ENTRIES PROVIDED —
★ ★ ★ ★ ★ ★ ★

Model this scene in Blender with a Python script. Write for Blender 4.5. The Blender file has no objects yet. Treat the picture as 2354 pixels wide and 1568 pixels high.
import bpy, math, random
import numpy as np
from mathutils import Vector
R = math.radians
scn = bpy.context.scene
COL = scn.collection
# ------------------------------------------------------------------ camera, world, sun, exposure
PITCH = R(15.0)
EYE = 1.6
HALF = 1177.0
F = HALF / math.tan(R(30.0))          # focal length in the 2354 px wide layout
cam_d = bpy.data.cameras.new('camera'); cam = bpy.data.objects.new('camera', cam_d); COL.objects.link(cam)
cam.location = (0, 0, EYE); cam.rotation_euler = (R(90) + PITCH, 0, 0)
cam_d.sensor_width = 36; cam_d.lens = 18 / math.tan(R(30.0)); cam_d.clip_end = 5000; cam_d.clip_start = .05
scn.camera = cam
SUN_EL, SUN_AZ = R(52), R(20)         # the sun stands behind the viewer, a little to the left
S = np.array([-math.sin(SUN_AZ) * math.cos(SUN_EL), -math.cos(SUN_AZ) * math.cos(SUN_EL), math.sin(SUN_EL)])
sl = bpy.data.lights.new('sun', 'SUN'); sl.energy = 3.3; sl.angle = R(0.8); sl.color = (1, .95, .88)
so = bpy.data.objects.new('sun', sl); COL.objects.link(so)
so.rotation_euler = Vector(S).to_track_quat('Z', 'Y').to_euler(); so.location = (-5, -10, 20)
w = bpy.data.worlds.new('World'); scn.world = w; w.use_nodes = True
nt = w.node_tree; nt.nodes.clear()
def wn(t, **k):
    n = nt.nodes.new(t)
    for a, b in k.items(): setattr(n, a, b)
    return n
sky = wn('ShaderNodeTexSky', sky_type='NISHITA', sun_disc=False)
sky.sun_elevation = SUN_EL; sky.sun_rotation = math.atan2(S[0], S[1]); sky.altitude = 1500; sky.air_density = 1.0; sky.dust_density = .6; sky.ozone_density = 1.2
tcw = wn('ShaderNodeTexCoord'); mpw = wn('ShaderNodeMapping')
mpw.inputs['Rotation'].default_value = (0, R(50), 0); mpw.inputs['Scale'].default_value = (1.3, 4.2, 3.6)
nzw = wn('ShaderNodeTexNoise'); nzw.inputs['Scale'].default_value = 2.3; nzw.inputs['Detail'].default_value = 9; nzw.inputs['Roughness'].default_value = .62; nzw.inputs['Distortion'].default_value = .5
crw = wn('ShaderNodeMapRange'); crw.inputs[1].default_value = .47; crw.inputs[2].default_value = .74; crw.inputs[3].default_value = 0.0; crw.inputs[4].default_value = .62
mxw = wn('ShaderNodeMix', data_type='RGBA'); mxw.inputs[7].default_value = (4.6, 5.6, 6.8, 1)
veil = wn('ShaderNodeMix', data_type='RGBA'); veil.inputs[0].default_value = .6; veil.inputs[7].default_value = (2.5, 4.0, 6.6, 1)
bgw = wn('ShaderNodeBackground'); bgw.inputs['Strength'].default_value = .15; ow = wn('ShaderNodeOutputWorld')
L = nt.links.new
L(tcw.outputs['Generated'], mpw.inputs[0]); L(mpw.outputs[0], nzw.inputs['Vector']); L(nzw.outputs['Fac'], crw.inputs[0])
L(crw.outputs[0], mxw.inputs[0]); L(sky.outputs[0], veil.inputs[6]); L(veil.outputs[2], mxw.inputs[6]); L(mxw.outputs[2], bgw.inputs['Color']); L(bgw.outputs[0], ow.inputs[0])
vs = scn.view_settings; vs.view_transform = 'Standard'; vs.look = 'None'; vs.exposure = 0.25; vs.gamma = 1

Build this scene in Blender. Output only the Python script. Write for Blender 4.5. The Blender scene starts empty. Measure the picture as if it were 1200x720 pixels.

★ ★ ★ ★ ★ ★ ★

SHORT TASK — Restate the data above exactly, keeping each word as it stands.

EXPECTED ANSWER —
Model this scene in Blender with a Python script. Write for Blender 4.5. The Blender file has no objects yet. Treat the picture as 2354 pixels wide and 1568 pixels high.
import bpy, math, random
import numpy as np
from mathutils import Vector
R = math.radians
scn = bpy.context.scene
COL = scn.collection
# ------------------------------------------------------------------ camera, world, sun, exposure
PITCH = R(15.0)
EYE = 1.6
HALF = 1177.0
F = HALF / math.tan(R(30.0))          # focal length in the 2354 px wide layout
cam_d = bpy.data.cameras.new('camera'); cam = bpy.data.objects.new('camera', cam_d); COL.objects.link(cam)
cam.location = (0, 0, EYE); cam.rotation_euler = (R(90) + PITCH, 0, 0)
cam_d.sensor_width = 36; cam_d.lens = 18 / math.tan(R(30.0)); cam_d.clip_end = 5000; cam_d.clip_start = .05
scn.camera = cam
SUN_EL, SUN_AZ = R(52), R(20)         # the sun stands behind the viewer, a little to the left
S = np.array([-math.sin(SUN_AZ) * math.cos(SUN_EL), -math.cos(SUN_AZ) * math.cos(SUN_EL), math.sin(SUN_EL)])
sl = bpy.data.lights.new('sun', 'SUN'); sl.energy = 3.3; sl.angle = R(0.8); sl.color = (1, .95, .88)
so = bpy.data.objects.new('sun', sl); COL.objects.link(so)
so.rotation_euler = Vector(S).to_track_quat('Z', 'Y').to_euler(); so.location = (-5, -10, 20)
w = bpy.data.worlds.new('World'); scn.world = w; w.use_nodes = True
nt = w.node_tree; nt.nodes.clear()
def wn(t, **k):
    n = nt.nodes.new(t)
    for a, b in k.items(): setattr(n, a, b)
    return n
sky = wn('ShaderNodeTexSky', sky_type='NISHITA', sun_disc=False)
sky.sun_elevation = SUN_EL; sky.sun_rotation = math.atan2(S[0], S[1]); sky.altitude = 1500; sky.air_density = 1.0; sky.dust_density = .6; sky.ozone_density = 1.2
tcw = wn('ShaderNodeTexCoord'); mpw = wn('ShaderNodeMapping')
mpw.inputs['Rotation'].default_value = (0, R(50), 0); mpw.inputs['Scale'].default_value = (1.3, 4.2, 3.6)
nzw = wn('ShaderNodeTexNoise'); nzw.inputs['Scale'].default_value = 2.3; nzw.inputs['Detail'].default_value = 9; nzw.inputs['Roughness'].default_value = .62; nzw.inputs['Distortion'].default_value = .5
crw = wn('ShaderNodeMapRange'); crw.inputs[1].default_value = .47; crw.inputs[2].default_value = .74; crw.inputs[3].default_value = 0.0; crw.inputs[4].default_value = .62
mxw = wn('ShaderNodeMix', data_type='RGBA'); mxw.inputs[7].default_value = (4.6, 5.6, 6.8, 1)
veil = wn('ShaderNodeMix', data_type='RGBA'); veil.inputs[0].default_value = .6; veil.inputs[7].default_value = (2.5, 4.0, 6.6, 1)
bgw = wn('ShaderNodeBackground'); bgw.inputs['Strength'].default_value = .15; ow = wn('ShaderNodeOutputWorld')
L = nt.links.new
L(tcw.outputs['Generated'], mpw.inputs[0]); L(mpw.outputs[0], nzw.inputs['Vector']); L(nzw.outputs['Fac'], crw.inputs[0])
L(crw.outputs[0], mxw.inputs[0]); L(sky.outputs[0], veil.inputs[6]); L(veil.outputs[2], mxw.inputs[6]); L(mxw.outputs[2], bgw.inputs['Color']); L(bgw.outputs[0], ow.inputs[0])
vs = scn.view_settings; vs.view_transform = 'Standard'; vs.look = 'None'; vs.exposure = 0.25; vs.gamma = 1

Build this scene in Blender. Output only the Python script. Write for Blender 4.5. The Blender scene starts empty. Measure the picture as if it were 1200x720 pixels.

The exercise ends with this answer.